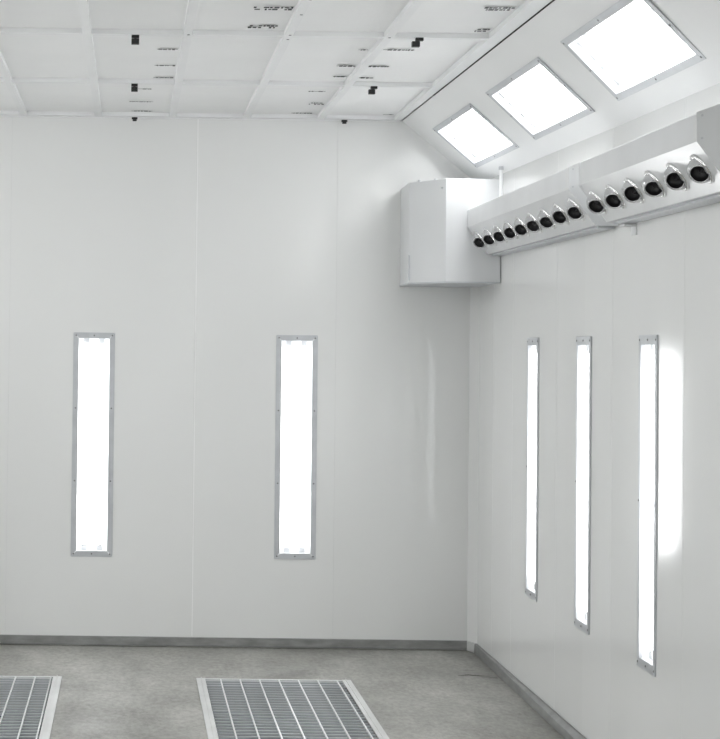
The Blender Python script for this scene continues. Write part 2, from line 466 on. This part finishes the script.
for y, l in zip(SLOPE_L, lab):
    o = slope_at(SLC, y); e = Vector(slope_at(SLC, y + 1)) - Vector(o); ex = Vector(slope_at(1, y)) - Vector(slope_at(0, y))
    n = ex.cross(e); n = n if n.z < 0 else -n
    x = e.cross(n)
    fixture('ceiling_light', l, 'light', frame_matrix(o, x, e, n), SLW, SLL, 4, .030, .042, 'lights in the sloped ceiling edge', 3)

# ------------------------------------------------------------------ corner duct box
BZ0, BZ1 = 2.090, 2.655
hexa = [(1.556, YB - .001), (1.541, 9.60), (1.700, 9.345), (1.997, 9.345), (1.997, YB - .001)]
db = thing('duct_box', 'white six-sided sheet metal duct box high in the room corner', 'duct', Matrix.Translation((1.78, 9.68, BZ0)))
def loc(p, z): return (p[0] - 1.78, p[1] - 9.68, z - BZ0)
mb = MB(); mb.prism(hexa, BZ0 + .006, BZ1, loc); mb.build('casing', M['duct'], db, bevel=.003)
cx, cy = 1.80, 9.70
lip = [(cx + (x - cx) * 1.012 if x < 1.9 else x, cy + (y - cy) * 1.02 if y < 9.9 else y) for x, y in hexa]
mb = MB(); mb.prism(lip, BZ0, BZ0 + .007, loc); mb.build('bottom_flange', M['frame'], db)
mb = MB(); a, b = Vector(hexa[0]), Vector(hexa[1])
mb.box(1.538 - 1.78, 1.546 - 1.78, 9.588 - 9.68, 9.60 - 9.68, .02, .16); mb.build('corner_joint', M['frame'], db)
scw = None
for x, y, z in ((1.585, 9.527, BZ1 + .002), (1.66, 9.45, BZ1 + .002)):
    m = MB(); m.tube(loc((x, y), z - .004), loc((x, y), z + .006), .008, 8); m.build('screw', M['frame'], db)
m = MB(); m.tube(loc((1.683, 9.371), 2.605), loc((1.678, 9.366), 2.605), .006, 8); m.build('screw', M['frame'], db)

# ------------------------------------------------------------------ nozzle ducts on the right wall
# profile: distance from the wall, height
PROF = [(0.002, 2.245), (.072, 2.245), (.182, 2.392), (.182, 2.482), (.002, 2.560)]
def nozzle_duct(y0, y1, nz, label, brk):
    t = thing('nozzle_duct', label, 'air duct', Matrix.Translation((WS((y0 + y1) / 2), (y0 + y1) / 2, 2.245)), 'nozzle ducts along the right wall')
    lx, ly = WS((y0 + y1) / 2), (y0 + y1) / 2
    L = lambda p, y: ((WS(y) - p[0] if p[0] > .01 else WR(y) - .004) - lx, y - ly, p[1] - 2.245)
    mb = MB(); mb.prism(PROF, y0, y1, L); mb.build('casing', M['duct_gloss'], t, bevel=.002)
    cap = [(0.002, 2.243), (.073, 2.243), (.1845, 2.391), (.1845, 2.484), (.002, 2.562)]
    for a, b in ((y0 - .001, y0 + .008),) + (((y1 - .008, y1 + .001),) if brk else ()):
        mb = MB(); mb.prism(cap, a, b, L); mb.build('end_cap', M['duct_gloss'], t)
    for (u, z, yy) in ((.168, 2.474, y0 - .001), (.168, 2.402, y0 - .001)):
        m = MB(); m.tube(L((u, z), yy), L((u, z), yy - .003), .004, 8); m.build('screw', M['frame'], t)
    # bottom return lip against the wall
    mb = MB(); mb.prism([(.0015, 2.236), (.05, 2.236), (.05, 2.2445), (.0015, 2.2445)], y0 + .05, y1 - .02, L); mb.build('bottom_lip', M['frame'], t)
    # nozzles
    c = Vector((.127, 2.3185)); e = Vector((.110, .147)).normalized()       # along the slanted face, in (off, z)
    nrm = Vector((-e.y, 0, -e.x)).normalized()                                # room side, pointing down-left
    nrm = Vector((-.147, 0, -.110)).normalized()
    up = Vector((-.110, 0, .147)).normalized()
    ax0 = (nrm * .62 + Vector((0, -1, 0)) * .80 + Vector((0, 0, -.22))).normalized()
    for i in range(nz[2]):
        y = nz[0] + (nz[1] - nz[0]) * i / (nz[2] - 1)
        pos = Vector(L(c, y)) + nrm * .0005
        R = .057
        m = MB(); m.lathe((0, 0, 0), nrm, [(.036, -.002), (R, 0), (R, .003), (R - .004, .0065), (.050, .009), (.0465, .0085), (.042, .002)], 28)
        fl = m.build('nozzle', M['chrome'], t, smooth=True); fl.location = pos
        j = random.uniform(-.12, .12)
        ax = (ax0 + Vector((0, 0, j)) * .9 + Vector((random.uniform(-.08, .08), 0, 0))).normalized()
        r = .046; ctr = nrm * .002
        pr = []
        a0 = math.radians(45)
        for k in range(15):
            a = a0 + (math.radians(150) - a0) * k / 14
            pr.append((r * math.sin(a), r * math.cos(a)))
        lipr = r * math.sin(a0)
        pr = [(lipr - .004, r * math.cos(a0) - .004), (lipr - .003, r * math.cos(a0) + .002), (lipr, r * math.cos(a0) + .001)] + pr
        MB().lathe(ctr, ax, pr, 28).build('eyeball', M['ball'], fl, smooth=True)
        h0 = r * math.cos(a0)
        MB().lathe(ctr, ax, [(lipr - .003, h0 - .001), (lipr - .004, h0 - .012), (lipr - .012, h0 - .026), (.0005, h0 - .030)], 24).build('bore', M['bore'], fl, smooth=True)
        MB().lathe(ctr, ax, [(.0005, h0 - .010), (.012, h0 - .027)], 16).build('inner_cone', M['vane'], fl, smooth=True)
    return t
nozzle_duct(7.09, 9.343, (7.18, 9.225, 9), 'white slanted air duct with nine nozzles, joined to the corner duct box', False)
nozzle_duct(5.44, 6.92, (5.56, 6.835, 6), 'white slanted air duct with six nozzles, nearer along the right wall', True)
# bracket under the joint between the two ducts
bk = thing('duct_bracket', 'small white bracket on the right wall under the near nozzle duct', 'bracket', Matrix.Translation((WR(6.86), 6.86, 2.19)))
MB().box(-.004, -.001, -.035, .035, 0, .06).build('wall_plate', M['duct'], bk)
MB().box(-.05, -.004, -.035, .035, .036, .044).build('shelf_plate', M['duct'], bk)
# short pole between duct and slope
pl = thing('support_pole', 'short white pole standing on the far nozzle duct beside the corner box', 'pole', Matrix.Translation((1.957, 9.16, 2.535)))
MB().tube((0, 0, .006), (0, 0, .152), .0095, 14).build('shaft', M['grid'], pl, smooth=False)
MB().tube((0, 0, .150), (0, 0, .168), .013, 14).build('cap', M['frame'], pl, smooth=False)

# ------------------------------------------------------------------ floor grates
def grate(a, b, label, cross, flip):
    mid = (a + b) / 2
    t = thing('floor_grate', label, 'grate', Matrix.Translation((mid, (GY0 + GY1) / 2, -.03)), 'steel floor grates')
    ly = (GY0 + GY1) / 2
    X = lambda x: x - mid
    for s, x in ((-1, a), (1, b)):
        x0, x1 = (x - .004, x + .042) if s < 0 else (x - .042, x + .004)
        MB().box(X(x0), X(x1), GY0 - ly, GY1 + .012 - ly, .030, .036).build('frame_rail', M['rail'], t, bevel=.001)
        i0, i1 = (x + .020, x + .024) if s < 0 else (x - .024, x - .020)
        MB().box(X(i0), X(i1), GY0 - ly, GY1 + .02 - ly, .036, .0395).build('rail_edge', M['rail'], t)
    MB().box(X(a), X(b), GY1 - .012 - ly, GY1 + .004 - ly, .0, .0355).build('end_bar', M['cross'], t)
    MB().box(X(a), X(b), GY0 - .004 - ly, GY0 + .012 - ly, .0, .0355).build('end_bar', M['cross'], t)
    for x in cross:
        MB().box(X(x - .0032), X(x + .0032), GY0 + .012 - ly, GY1 - .012 - ly, .026, .0345).build('cross_rod', M['cross'], t)
    n = int((GY1 - GY0 - .04) / .06); proto = None
    for k in range(n):
        y = GY1 - .045 - k * .06 - ly
        if proto is None:
            proto = MB().box(X(a + .045), X(b - .045), -.005, .005, .023, .031).build('bearing_bar', M['bar'], t); o = proto
        else:
            o = proto.copy(); COL.objects.link(o); o.parent = t
        o.location.y = y
grate(G[1][0], G[1][1], 'steel floor grate right of the bare concrete strip, its rails both in view', [.492 + .1007 * k for k in range(7)], False)
grate(G[0][0], G[0][1], 'steel floor grate at the left, cut off by the photo edge', [-.388] + [-.470 - .101 * k for k in range(7)], True)

# ------------------------------------------------------------------ the rest of the booth's lamps, out of the photograph
def lamp(name, o, x, y, n, w, l, k=1.0):
    d = bpy.data.lights.new(name, 'AREA'); d.shape = 'RECTANGLE'; d.size = w; d.size_y = l
    d.energy = LAMP * .50 * math.pi * w * l * k; d.color = (.985, .995, 1)
    ob = bpy.data.objects.new(name, d); COL.objects.link(ob)
    ob.matrix_world = frame_matrix(o, x, y, [-c for c in n])
    return ob
for y in (9.105, 7.705, 6.30, 4.9, 3.5, 2.1, .7, -.7):
    n = Vector((.69, 0, -.724)); o = Vector(((-SX0 + XL) / 2, y, (SZ + WZ0) / 2)) + n * .012
    lamp('slope_lamp', o, (0, 1, 0), n.cross(Vector((0, 1, 0))), n, 1.0, .31)
    if y < 4.5:
        n = Vector((-.69, 0, -.724)); o = Vector(slope_at(SLC, y)) + n * .012
        lamp('slope_lamp', o, (0, 1, 0), n.cross(Vector((0, 1, 0))), n, 1.0, .27)
for y in (8.57, 7.605, 6.65, 4.0, 3.07, 2.1, 1.0):
    lamp('wall_lamp', (XL + .01, y, SZC), (0, 1, 0), (0, 0, 1), (1, 0, 0), .17, 1.2)
    if y < 5:
        lamp('wall_lamp', (WR(y) - .01, y, SZC), (0, 1, 0), (0, 0, 1), (-1, 0, 0), .17, 1.2)

# ------------------------------------------------------------------ camera
F_PX = 1730.0; TH = math.radians(1.2); RO = math.radians(.73)
Fv = Vector((0, math.cos(TH), math.sin(TH))); U0 = Vector((0, -math.sin(TH), math.cos(TH))); R0 = Vector((1, 0, 0))
Rv = R0 * math.cos(RO) + U0 * math.sin(RO); Uv = -R0 * math.sin(RO) + U0 * math.cos(RO)
cam = bpy.data.cameras.new('camera'); co = bpy.data.objects.new('camera', cam); COL.objects.link(co)
co.matrix_world = frame_matrix((0, 0, 1.721), Rv, Uv, -Fv)
cam.sensor_fit = 'HORIZONTAL'; cam.sensor_width = 36; cam.lens = F_PX / 720 * 36
d36 = F_PX * math.tan(TH)
cam.shift_x = (360 - (130 + d36 * math.sin(RO))) / 720
cam.shift_y = ((347 - d36 * math.cos(RO)) - 369.5) / 720
cam.clip_start = .05; cam.clip_end = 100
SC.camera = co

w = bpy.data.worlds.new('world'); SC.world = w; w.use_nodes = True
w.node_tree.nodes['Background'].inputs['Color'].default_value = (.02, .02, .02, 1)
SC.view_settings.view_transform = 'Standard'; SC.view_settings.look = 'None'
SC.view_settings.exposure = 0.0; SC.view_settings.gamma = 1; SC.view_settings.use_curve_mapping = False
SC.cycles.max_bounces = 14; SC.cycles.diffuse_bounces = 8; SC.cycles.glossy_bounces = 6; SC.cycles.transparent_max_bounces = 16
SC.cycles.sample_clamp_indirect = 8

Directions:
Write out, word for word, the lines from the start of the data through the one holding "ceiling edge', 3)". Omit pictures.

Solution for this task:
The Blender Python script for this scene continues. Write part 2, from line 466 on. This part finishes the script.
for y, l in zip(SLOPE_L, lab):
    o = slope_at(SLC, y); e = Vector(slope_at(SLC, y + 1)) - Vector(o); ex = Vector(slope_at(1, y)) - Vector(slope_at(0, y))
    n = ex.cross(e); n = n if n.z < 0 else -n
    x = e.cross(n)
    fixture('ceiling_light', l, 'light', frame_matrix(o, x, e, n), SLW, SLL, 4, .030, .042, 'lights in the sloped ceiling edge', 3)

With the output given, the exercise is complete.